Hi Kenneth,
Thanks for another great, informational update. I did want to mention that although we as bloggers don't experience spam, the search engines have to watch out for spam in the form of splogs (spam + blogs = splogs).
The reason this is a problem is that while legitimate marketers like you, me and others here at AdLand use blogs to announce and promote legitimate information, sploggers are out there stealing and aggregating our content with automated tools, republishing to gain high rankings and "game" google for AdSense revenues on their fake blogs.
Here is the definition of a splog from Wikipedia.com:
Splog
From Wikipedia, the free encyclopedia.
Spam blogs, sometimes referred to by the neologism splogs, are Web Log (or "blog") sites which the author uses only for promoting affiliated websites. The purpose is to increase the PageRank of the affiliated sites, get ad impressions from visitors, and/or use the blog as a link outlet to get new sites indexed. Content is often nonsense or text stolen from other websites with an unusually high number of links to sites associated with the splog creator which are often disreputable or otherwise useless Web sites.

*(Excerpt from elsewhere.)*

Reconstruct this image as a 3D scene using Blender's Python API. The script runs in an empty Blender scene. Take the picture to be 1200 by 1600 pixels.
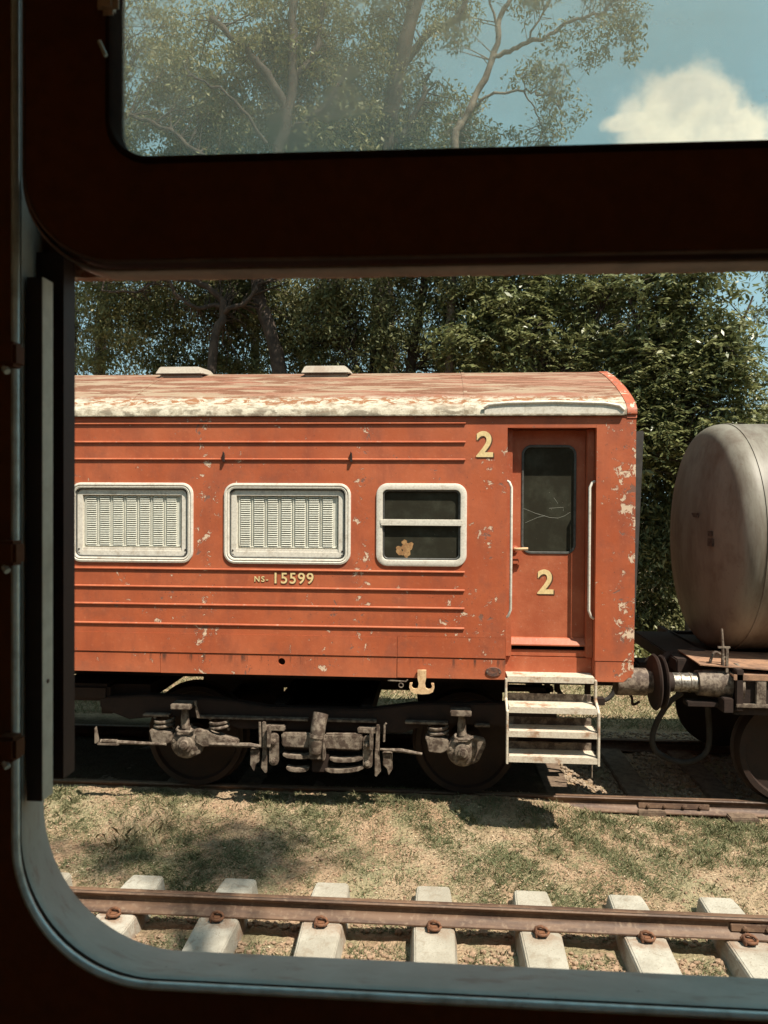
import bpy, bmesh, math, random
import numpy as np
from mathutils import Vector, Matrix
random.seed(7); rng = np.random.default_rng(7)
S = bpy.context.scene; COL = S.collection

# ------------------------------------------------------------------ camera
YAW, PIT, ROL = math.radians(4.0), math.radians(-.7), .0056
cy, sy, cp, sp = math.cos(YAW), math.sin(YAW), math.cos(PIT), math.sin(PIT)
f_ = Vector((-sy*cp, cy*cp, sp)); r_ = Vector((cy, sy, 0)); u_ = r_.cross(f_)
r2 = r_*math.cos(ROL) + u_*math.sin(ROL); u2 = -r_*math.sin(ROL) + u_*math.cos(ROL)
cam = bpy.data.cameras.new('camera'); camo = bpy.data.objects.new('camera', cam); COL.objects.link(camo)
M = Matrix((r2, u2, -f_)).transposed().to_4x4(); M.translation = Vector((0, 0, 2.70)); camo.matrix_world = M
cam.sensor_fit = 'VERTICAL'; cam.sensor_height = 24; cam.lens = 18.03
cam.clip_start = .02; cam.clip_end = 4000
cam.dof.use_dof = True; cam.dof.focus_distance = 7.0; cam.dof.aperture_fstop = 8.0
S.camera = camo
# ------------------------------------------------------------------ light
SUN = Vector((.45, -.42, 1.0)).normalized()
el = math.asin(SUN.z); az = math.atan2(SUN.x, SUN.y)
W = bpy.data.worlds.new('World'); S.world = W; W.use_nodes = True
wn, wl = W.node_tree.nodes, W.node_tree.links; wn.clear()
sky = wn.new('ShaderNodeTexSky'); sky.sky_type = 'NISHITA'; sky.sun_disc = False
sky.sun_elevation = el; sky.sun_rotation = az; sky.air_density = 1.0; sky.dust_density = 1.6; sky.ozone_density = 1.0
sl = bpy.data.lights.new('sun', 'SUN'); sl.energy = 5.0; sl.angle = math.radians(.5); sl.color = (1, .93, .80)
so = bpy.data.objects.new('sun', sl); COL.objects.link(so); so.rotation_euler = SUN.to_track_quat('Z', 'Y').to_euler(); so.location = (4, -6, 12)
S.view_settings.view_transform = 'Standard'; S.view_settings.look = 'None'
S.view_settings.exposure = .68; S.view_settings.gamma = 1; S.view_settings.use_curve_mapping = False
S.render.engine = 'CYCLES'

# ------------------------------------------------------------------ node helper
class G:
    def __init__(s, tree): s.t = tree; s.n = tree.nodes; s.l = tree.links
    def new(s, k): return s.n.new(k)
    def put(s, sock, v):
        if isinstance(v, bpy.types.NodeSocket): s.l.new(v, sock)
        elif v is not None:
            if isinstance(v, (tuple, list)) and len(v) == 3 and sock.type == 'RGBA': v = (*v, 1)
            sock.default_value = v
    def obj(s):
        if not hasattr(s, '_o'): s._o = s.new('ShaderNodeTexCoord').outputs['Object']
        return s._o
    def rnd(s): return s.new('ShaderNodeObjectInfo').outputs['Random']
    def scale(s, v, k):
        m = s.new('ShaderNodeVectorMath'); m.operation = 'MULTIPLY'; s.put(m.inputs[0], v); m.inputs[1].default_value = k; return m.outputs[0]
    def off(s, v, k):
        m = s.new('ShaderNodeVectorMath'); m.operation = 'ADD'; s.put(m.inputs[0], v); s.put(m.inputs[1], k); return m.outputs[0]
    def noise(s, sc, det=5, rough=.6, vec=None, dist=0):
        n = s.new('ShaderNodeTexNoise'); v = vec if vec is not None else s.obj()
        if isinstance(sc, (tuple, list)): v = s.scale(v, sc); sc = 1
        s.put(n.inputs['Vector'], v); n.inputs['Scale'].default_value = sc; n.inputs['Detail'].default_value = det
        n.inputs['Roughness'].default_value = rough; n.inputs['Distortion'].default_value = dist; return n.outputs['Fac']
    def voro(s, sc, feat='F1', vec=None, out='Distance'):
        n = s.new('ShaderNodeTexVoronoi'); n.feature = feat; v = vec if vec is not None else s.obj()
        if isinstance(sc, (tuple, list)): v = s.scale(v, sc); sc = 1
        s.put(n.inputs['Vector'], v); n.inputs['Scale'].default_value = sc; return n.outputs[out]
    def map(s, v, a, b, c=0, d=1):
        n = s.new('ShaderNodeMapRange'); n.interpolation_type = 'SMOOTHSTEP'
        for i, k in enumerate((v, a, b, c, d)): s.put(n.inputs[i], k)
        return n.outputs[0]
    def math(s, op, a, b=None):
        n = s.new('ShaderNodeMath'); n.operation = op; n.use_clamp = False; s.put(n.inputs[0], a)
        if b is not None: s.put(n.inputs[1], b)
        return n.outputs[0]
    def mul(s, a, b): return s.math('MULTIPLY', a, b)
    def mix(s, f, a, b):
        n = s.new('ShaderNodeMix'); n.data_type = 'RGBA'; s.put(n.inputs['Factor'], f); s.put(n.inputs['A'], a); s.put(n.inputs['B'], b)
        return n.outputs['Result']
    def xyz(s, v=None):
        n = s.new('ShaderNodeSeparateXYZ'); s.put(n.inputs[0], v if v is not None else s.obj()); return n.outputs
    def bump(s, h, st=.3, dist=.01):
        n = s.new('ShaderNodeBump'); s.put(n.inputs['Height'], h); n.inputs['Strength'].default_value = st; n.inputs['Distance'].default_value = dist
        return n.outputs[0]
def mat(name, fn, rough=.6, metal=0, spec=.4):
    m = bpy.data.materials.new(name); m.use_nodes = True; g = G(m.node_tree)
    b = g.n['Principled BSDF']; b.inputs['Roughness'].default_value = rough; b.inputs['Metallic'].default_value = metal
    b.inputs['Specular IOR Level'].default_value = spec
    g.b = b; g.outn = g.n['Material Output']; r = fn(g)
    if r is not None: g.put(b.inputs['Base Color'], r)
    return m
def grimy(c, c2, sc=6, lo=.42, hi=.66, bump=.25, fine=60):
    def fn(g):
        a = g.noise(sc, 7, .65); b = g.noise(fine, 3)
        g.put(g.b.inputs['Normal'], g.bump(g.math('ADD', a, g.mul(b, .4)), bump, .006))
        return g.mix(g.map(b, .35, .75, 0, .35), g.mix(g.map(a, lo, hi), c, c2), tuple(x*.6 for x in c2))
    return fn

# world: nishita sky with one cumulus and thin high haze
wg = G(W.node_tree)
d = wn.new('ShaderNodeTexCoord').outputs['Generated']
def dirc(v, rx, rz):   # distance from a direction in (horizontal, vertical) units
    v = Vector(v).normalized(); h = Vector((v.y, -v.x, 0)).normalized(); k = h.cross(v)
    outs = []
    for a, r in ((h, rx), (k, rz)):
        m = wn.new('ShaderNodeVectorMath'); m.operation = 'DOT_PRODUCT'; wl.new(d, m.inputs[0]); m.inputs[1].default_value = a; outs.append(wg.math('POWER', wg.math('ABSOLUTE', wg.math('DIVIDE', m.outputs['Value'], r)), 2))
    m = wn.new('ShaderNodeVectorMath'); m.operation = 'DOT_PRODUCT'; wl.new(d, m.inputs[0]); m.inputs[1].default_value = v
    e = wg.math('SQRT', wg.math('ADD', *outs))
    return wg.math('ADD', e, wg.map(m.outputs['Value'], .3, .2, 0, 9))
n1 = wg.noise(19, 10, .6, vec=d); n2 = wg.noise(44, 6, .6, vec=d)
e1 = dirc((.266, .866, .414), .066, .052); e2 = dirc((.312, .858, .395), .045, .034); e3 = dirc((.218, .878, .426), .034, .011); e4 = dirc((.285, .87, .37), .10, .045)
e = wg.math('MINIMUM', wg.math('MINIMUM', e1, e2), wg.math('MINIMUM', e3, e4))
fld = wg.math('ADD', e, wg.mul(wg.math('SUBTRACT', n1, .5), 1.5)); fld = wg.math('ADD', fld, wg.mul(wg.math('SUBTRACT', n2, .5), .5))
cm = wg.map(fld, 1.30, .74)
skyc = wg.mix(.64, sky.outputs[0], (6.2, 10.2, 10.9))
skyc = wg.mix(wg.mul(cm, wg.map(n2, .3, .7, .86, 1)), skyc, wg.mix(wg.map(n1, .35, .62), (14.5, 13.6, 11.2), (19, 17, 13)))
bg = wn.new('ShaderNodeBackground'); bg.inputs['Strength'].default_value = .05; wl.new(skyc, bg.inputs[0])
wo = wn.new('ShaderNodeOutputWorld'); wl.new(bg.outputs[0], wo.inputs[0])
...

Splogs have become a major problem on free blog hosts such as Google's Blogspot service. These fake blogs waste valuable disk space, bandwidth, and pollute search engine results.
The term splog was popularized around mid August 2005 when it was first used by Mark Cuban, but appears to have been used a few times before for describing spam blogs going back to at least 2003.
Several splog reporting services have been created for good willed users to report splog with plans of offering these splog URLs to search engines so that they can be excluded from search results. Splog Reporter was the first service of this kind.
There is frequent confusion between the terms "Splog" and "Link spam". "Splogs" are blogs where actual articles are spam, whereas "Link Spam" refers to only spam in the comments of a blog article. "Splog" does not include random comments on the blogs of innocent bystanders, that is "Link spam" or "comment spam". "Link spam" takes advantage of a site's ability to allow visitors to post links. A blog that posts its own spam is a form of Spamdexing that is now called a Splog.